Goal: Search the listing for "This" and copy every line where it appears.

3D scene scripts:
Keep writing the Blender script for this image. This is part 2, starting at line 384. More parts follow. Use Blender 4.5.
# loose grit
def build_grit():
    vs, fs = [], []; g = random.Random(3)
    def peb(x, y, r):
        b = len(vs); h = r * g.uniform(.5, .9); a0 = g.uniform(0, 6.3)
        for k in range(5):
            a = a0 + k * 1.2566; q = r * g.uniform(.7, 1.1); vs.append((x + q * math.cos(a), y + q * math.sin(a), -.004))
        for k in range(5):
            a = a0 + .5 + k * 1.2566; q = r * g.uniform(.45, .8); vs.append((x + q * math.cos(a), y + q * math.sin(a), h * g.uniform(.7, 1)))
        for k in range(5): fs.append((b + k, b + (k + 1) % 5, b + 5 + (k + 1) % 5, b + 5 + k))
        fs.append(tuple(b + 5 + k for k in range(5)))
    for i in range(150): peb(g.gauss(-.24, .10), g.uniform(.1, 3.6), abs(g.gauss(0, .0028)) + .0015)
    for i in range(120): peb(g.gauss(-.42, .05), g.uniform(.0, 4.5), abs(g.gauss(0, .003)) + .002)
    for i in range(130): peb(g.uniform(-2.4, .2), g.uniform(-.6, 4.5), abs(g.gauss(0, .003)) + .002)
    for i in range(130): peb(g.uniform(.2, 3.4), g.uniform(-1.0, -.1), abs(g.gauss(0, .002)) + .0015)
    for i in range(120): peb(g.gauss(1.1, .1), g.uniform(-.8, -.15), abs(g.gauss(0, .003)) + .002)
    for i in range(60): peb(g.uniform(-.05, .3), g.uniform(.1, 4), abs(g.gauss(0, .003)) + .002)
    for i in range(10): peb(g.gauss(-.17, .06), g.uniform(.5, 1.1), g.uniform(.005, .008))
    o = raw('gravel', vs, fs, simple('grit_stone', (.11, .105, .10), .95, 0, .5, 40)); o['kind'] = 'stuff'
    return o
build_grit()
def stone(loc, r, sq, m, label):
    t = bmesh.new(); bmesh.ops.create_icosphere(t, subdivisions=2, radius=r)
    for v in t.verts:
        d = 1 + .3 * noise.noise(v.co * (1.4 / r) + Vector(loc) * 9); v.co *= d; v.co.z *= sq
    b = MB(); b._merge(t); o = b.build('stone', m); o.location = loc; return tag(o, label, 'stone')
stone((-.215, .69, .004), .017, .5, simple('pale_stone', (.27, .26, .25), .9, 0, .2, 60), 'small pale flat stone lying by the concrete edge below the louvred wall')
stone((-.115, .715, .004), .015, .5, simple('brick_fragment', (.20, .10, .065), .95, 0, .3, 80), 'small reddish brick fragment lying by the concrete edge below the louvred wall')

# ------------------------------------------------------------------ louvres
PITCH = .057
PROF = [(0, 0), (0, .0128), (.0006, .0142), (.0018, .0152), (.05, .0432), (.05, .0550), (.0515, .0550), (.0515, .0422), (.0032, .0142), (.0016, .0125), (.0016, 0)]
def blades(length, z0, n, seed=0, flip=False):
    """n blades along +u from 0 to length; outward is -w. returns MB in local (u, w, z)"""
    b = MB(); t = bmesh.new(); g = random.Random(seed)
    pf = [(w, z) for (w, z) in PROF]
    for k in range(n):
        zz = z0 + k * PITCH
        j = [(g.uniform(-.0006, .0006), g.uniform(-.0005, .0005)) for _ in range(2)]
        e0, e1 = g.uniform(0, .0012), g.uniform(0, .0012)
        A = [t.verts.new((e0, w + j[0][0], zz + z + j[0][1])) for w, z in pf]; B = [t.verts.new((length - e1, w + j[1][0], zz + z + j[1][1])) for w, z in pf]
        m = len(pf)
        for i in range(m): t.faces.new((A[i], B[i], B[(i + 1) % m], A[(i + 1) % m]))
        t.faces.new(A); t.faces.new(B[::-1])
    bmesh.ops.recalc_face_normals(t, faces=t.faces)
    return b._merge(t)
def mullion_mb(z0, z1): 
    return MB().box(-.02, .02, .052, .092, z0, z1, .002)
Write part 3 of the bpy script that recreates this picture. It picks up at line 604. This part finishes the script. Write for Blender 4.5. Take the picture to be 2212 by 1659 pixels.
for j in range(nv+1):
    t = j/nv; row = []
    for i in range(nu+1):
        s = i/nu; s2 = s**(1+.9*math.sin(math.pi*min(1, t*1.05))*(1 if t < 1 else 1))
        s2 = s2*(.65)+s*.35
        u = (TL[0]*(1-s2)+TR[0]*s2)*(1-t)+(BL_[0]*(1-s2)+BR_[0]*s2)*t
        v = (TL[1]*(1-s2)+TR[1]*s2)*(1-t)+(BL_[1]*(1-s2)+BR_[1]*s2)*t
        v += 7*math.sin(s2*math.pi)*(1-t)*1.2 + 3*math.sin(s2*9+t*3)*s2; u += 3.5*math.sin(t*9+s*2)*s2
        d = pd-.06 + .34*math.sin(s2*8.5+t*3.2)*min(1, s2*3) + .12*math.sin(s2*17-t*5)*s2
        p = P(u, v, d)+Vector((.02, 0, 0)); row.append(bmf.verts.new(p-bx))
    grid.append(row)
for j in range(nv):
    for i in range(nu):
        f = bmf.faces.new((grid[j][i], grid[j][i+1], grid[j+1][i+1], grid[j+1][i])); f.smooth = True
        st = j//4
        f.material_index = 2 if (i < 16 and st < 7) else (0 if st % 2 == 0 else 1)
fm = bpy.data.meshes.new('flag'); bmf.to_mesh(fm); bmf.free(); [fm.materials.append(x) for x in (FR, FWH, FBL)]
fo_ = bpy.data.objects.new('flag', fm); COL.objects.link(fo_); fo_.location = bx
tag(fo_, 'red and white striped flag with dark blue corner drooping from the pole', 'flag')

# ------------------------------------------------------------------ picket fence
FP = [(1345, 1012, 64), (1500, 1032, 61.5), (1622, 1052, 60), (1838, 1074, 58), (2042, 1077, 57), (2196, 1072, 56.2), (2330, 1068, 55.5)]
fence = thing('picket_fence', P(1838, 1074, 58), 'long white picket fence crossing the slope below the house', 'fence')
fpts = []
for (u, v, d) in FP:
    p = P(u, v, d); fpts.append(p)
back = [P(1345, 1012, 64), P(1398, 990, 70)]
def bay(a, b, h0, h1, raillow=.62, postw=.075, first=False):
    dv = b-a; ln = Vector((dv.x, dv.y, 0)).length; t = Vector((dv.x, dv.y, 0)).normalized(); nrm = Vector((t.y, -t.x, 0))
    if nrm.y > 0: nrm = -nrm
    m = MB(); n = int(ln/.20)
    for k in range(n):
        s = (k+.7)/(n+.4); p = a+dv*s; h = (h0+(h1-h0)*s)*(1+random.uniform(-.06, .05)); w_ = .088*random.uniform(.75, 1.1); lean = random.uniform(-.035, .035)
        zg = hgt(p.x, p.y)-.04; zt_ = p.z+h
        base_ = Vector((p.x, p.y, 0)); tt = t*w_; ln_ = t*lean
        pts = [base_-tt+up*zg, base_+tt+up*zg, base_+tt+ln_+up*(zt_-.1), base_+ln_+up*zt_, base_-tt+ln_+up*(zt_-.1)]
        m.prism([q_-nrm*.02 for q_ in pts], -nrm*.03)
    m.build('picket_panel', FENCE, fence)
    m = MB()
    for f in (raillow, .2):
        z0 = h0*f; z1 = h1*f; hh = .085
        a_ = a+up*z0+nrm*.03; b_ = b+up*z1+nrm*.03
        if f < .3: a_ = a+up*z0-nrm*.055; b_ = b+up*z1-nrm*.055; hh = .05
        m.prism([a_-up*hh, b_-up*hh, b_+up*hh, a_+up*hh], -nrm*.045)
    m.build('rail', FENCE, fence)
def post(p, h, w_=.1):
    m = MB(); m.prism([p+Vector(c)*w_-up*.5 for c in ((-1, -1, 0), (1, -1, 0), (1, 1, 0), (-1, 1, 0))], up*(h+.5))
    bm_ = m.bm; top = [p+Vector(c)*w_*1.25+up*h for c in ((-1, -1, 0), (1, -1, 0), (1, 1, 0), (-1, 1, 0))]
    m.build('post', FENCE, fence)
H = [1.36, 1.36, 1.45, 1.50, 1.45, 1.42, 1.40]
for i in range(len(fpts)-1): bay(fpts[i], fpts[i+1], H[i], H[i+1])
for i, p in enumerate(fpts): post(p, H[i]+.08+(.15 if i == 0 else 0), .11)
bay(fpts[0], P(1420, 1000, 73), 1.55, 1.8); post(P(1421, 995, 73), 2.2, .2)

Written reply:
Keep writing the Blender script for this image. This is part 2, starting at line 384. More parts follow. Use Blender 4.5.
Write part 3 of the bpy script that recreates this picture. It picks up at line 604. This part finishes the script. Write for Blender 4.5. Take the picture to be 2212 by 1659 pixels.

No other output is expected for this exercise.